[STATED PROBLEM]: Please retype the data in full and exactly; the pictures are not part of the copy.
## Begin GIVEN DATA
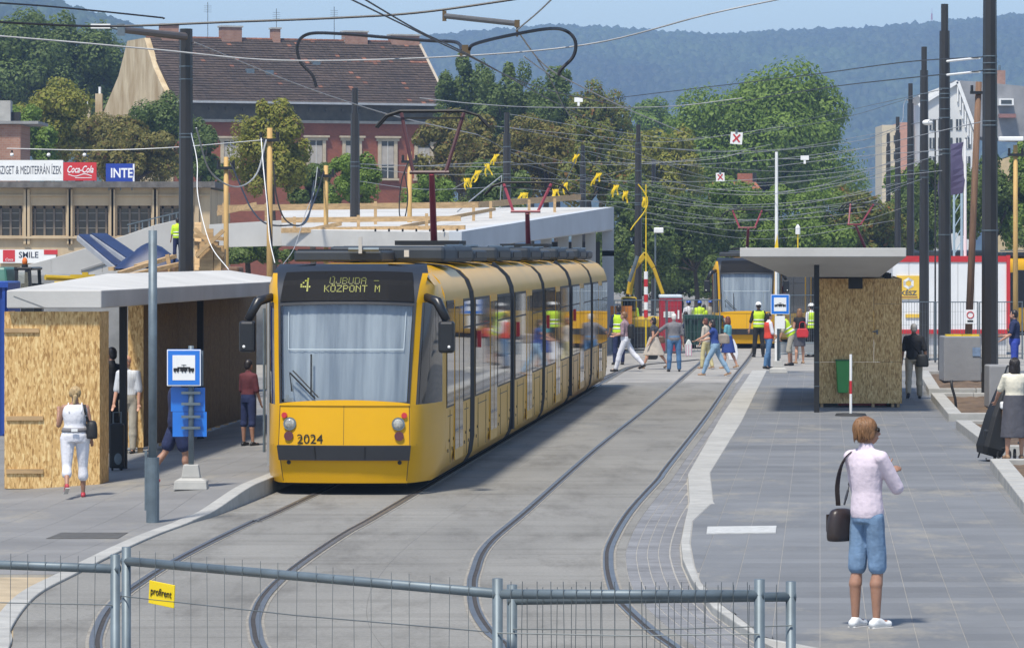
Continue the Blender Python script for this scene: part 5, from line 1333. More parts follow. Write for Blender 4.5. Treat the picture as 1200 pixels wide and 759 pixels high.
# parapet of the right side (thicker face seen from the tram side)
a0, a1, b1, b0 = q(541,271.5,111.9), q(719.5,242.6,142.9), q(719.5,268,142.9), q(541,293,111.9)
n_ = Vector((-.35,.05,0)); MB().loft([[a0,b0,b0+n_,a0+n_],[a1,b1,b1+n_,a1+n_]]).build('side_wall', mat('blue_grey_concrete', (.47,.50,.53), .8, var=.1, scale=.5), t)
e0 = q(712,245,142.5); MB().prism([q(706,300,142.8), q(719.4,300,142.8), q(719.4,243,142.8), q(706,245,142.8)], (0,0,0), (0,.6,0)).build('end_pier', MATS['blue_grey_concrete'], t)
e1 = [q(706,300,142.8), q(719.4,300,142.8)]; MB().box(((e1[0].x+e1[1].x)/2, e1[0].y+.3, H-.0-1.8), (e1[1].x-e1[0].x, .6, 3.8)).build('end_pier', MATS['blue_grey_concrete'], t)
for px, Y in ((676,136),(692,138.5),(660,133),(640,129)):
    p_ = q(px, 290, Y); MB().box((p_.x,p_.y,2.1), (.35,.35,4.2)).build('column', CONCW, t)
MB().box((q(672,290,139).x, q(672,290,139).y+2.5, 1.9), (1.9,.3,3.8)).build('inner_wall', mat('dark_interior', (.05,.05,.05), .9), t)
MB().prism([q(245,263,124), q(331,258,124), q(331,288,124), q(245,290,124)], (0,0,0), (0,.5,0)).build('front_beam', CONCW, t)
MB().prism([q(331,258,124), q(400,257,124), q(400,272,124), q(331,288,124)], (0,.01,0), (0,.5,0)).build('front_beam', CONCW, t)
pg_ = q(288,300,126); MB().box((pg_.x,pg_.y,1.3),(9,.4,2.6)).build('low_wall', CONCD, t)
# timber railing along the deck
tr = thing('timber_railing', 'timber guard rails along the edge of the unfinished underpass roof', 'railing', o)
b = MB()
def board(x0,y0,Y0,x1,y1,Y1,hh): MB().bar(q(x0,y0,Y0), q(x1,y1,Y1), .05, hh).build('board', WOODP, tr)
board(255,244,126,560,240,128,.19); board(560,240,128,680,231,140,.19); board(330,258,120,540,256,119,.15); board(330,270,117.6,545,267,114,.15)
board(470,266,116,580,245,126,.1); board(255,250,126,300,240,124,.16); board(350,272,117.4,400,262,118,.12)
for px, y0, y1, Y in ((262,280,238,125),(312,282,238,125),(440,270,236,122),(555,268,238,125),(575,262,236,128),(620,258,234,133),(650,255,232,136),(345,280,254,119),(420,276,252,118),(500,276,250,117)):
    MB().bar(q(px,y0,Y), q(px,y1,Y), .09, .06).build('upright', WOODP, tr)
for px in range(440, 540, 16):
    MB().tube([q(px,271.5,112.5), q(px,268,112.5)], .03, 5).build('rebar', RUB, tr)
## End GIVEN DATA
[SOLUTION TO THIS PROBLEM]:
Continue the Blender Python script for this scene: part 5, from line 1333. More parts follow. Write for Blender 4.5. Treat the picture as 1200 pixels wide and 759 pixels high.
# parapet of the right side (thicker face seen from the tram side)
a0, a1, b1, b0 = q(541,271.5,111.9), q(719.5,242.6,142.9), q(719.5,268,142.9), q(541,293,111.9)
n_ = Vector((-.35,.05,0)); MB().loft([[a0,b0,b0+n_,a0+n_],[a1,b1,b1+n_,a1+n_]]).build('side_wall', mat('blue_grey_concrete', (.47,.50,.53), .8, var=.1, scale=.5), t)
e0 = q(712,245,142.5); MB().prism([q(706,300,142.8), q(719.4,300,142.8), q(719.4,243,142.8), q(706,245,142.8)], (0,0,0), (0,.6,0)).build('end_pier', MATS['blue_grey_concrete'], t)
e1 = [q(706,300,142.8), q(719.4,300,142.8)]; MB().box(((e1[0].x+e1[1].x)/2, e1[0].y+.3, H-.0-1.8), (e1[1].x-e1[0].x, .6, 3.8)).build('end_pier', MATS['blue_grey_concrete'], t)
for px, Y in ((676,136),(692,138.5),(660,133),(640,129)):
    p_ = q(px, 290, Y); MB().box((p_.x,p_.y,2.1), (.35,.35,4.2)).build('column', CONCW, t)
MB().box((q(672,290,139).x, q(672,290,139).y+2.5, 1.9), (1.9,.3,3.8)).build('inner_wall', mat('dark_interior', (.05,.05,.05), .9), t)
MB().prism([q(245,263,124), q(331,258,124), q(331,288,124), q(245,290,124)], (0,0,0), (0,.5,0)).build('front_beam', CONCW, t)
MB().prism([q(331,258,124), q(400,257,124), q(400,272,124), q(331,288,124)], (0,.01,0), (0,.5,0)).build('front_beam', CONCW, t)
pg_ = q(288,300,126); MB().box((pg_.x,pg_.y,1.3),(9,.4,2.6)).build('low_wall', CONCD, t)
# timber railing along the deck
tr = thing('timber_railing', 'timber guard rails along the edge of the unfinished underpass roof', 'railing', o)
b = MB()
def board(x0,y0,Y0,x1,y1,Y1,hh): MB().bar(q(x0,y0,Y0), q(x1,y1,Y1), .05, hh).build('board', WOODP, tr)
board(255,244,126,560,240,128,.19); board(560,240,128,680,231,140,.19); board(330,258,120,540,256,119,.15); board(330,270,117.6,545,267,114,.15)
board(470,266,116,580,245,126,.1); board(255,250,126,300,240,124,.16); board(350,272,117.4,400,262,118,.12)
for px, y0, y1, Y in ((262,280,238,125),(312,282,238,125),(440,270,236,122),(555,268,238,125),(575,262,236,128),(620,258,234,133),(650,255,232,136),(345,280,254,119),(420,276,252,118),(500,276,250,117)):
    MB().bar(q(px,y0,Y), q(px,y1,Y), .09, .06).build('upright', WOODP, tr)
for px in range(440, 540, 16):
    MB().tube([q(px,271.5,112.5), q(px,268,112.5)], .03, 5).build('rebar', RUB, tr)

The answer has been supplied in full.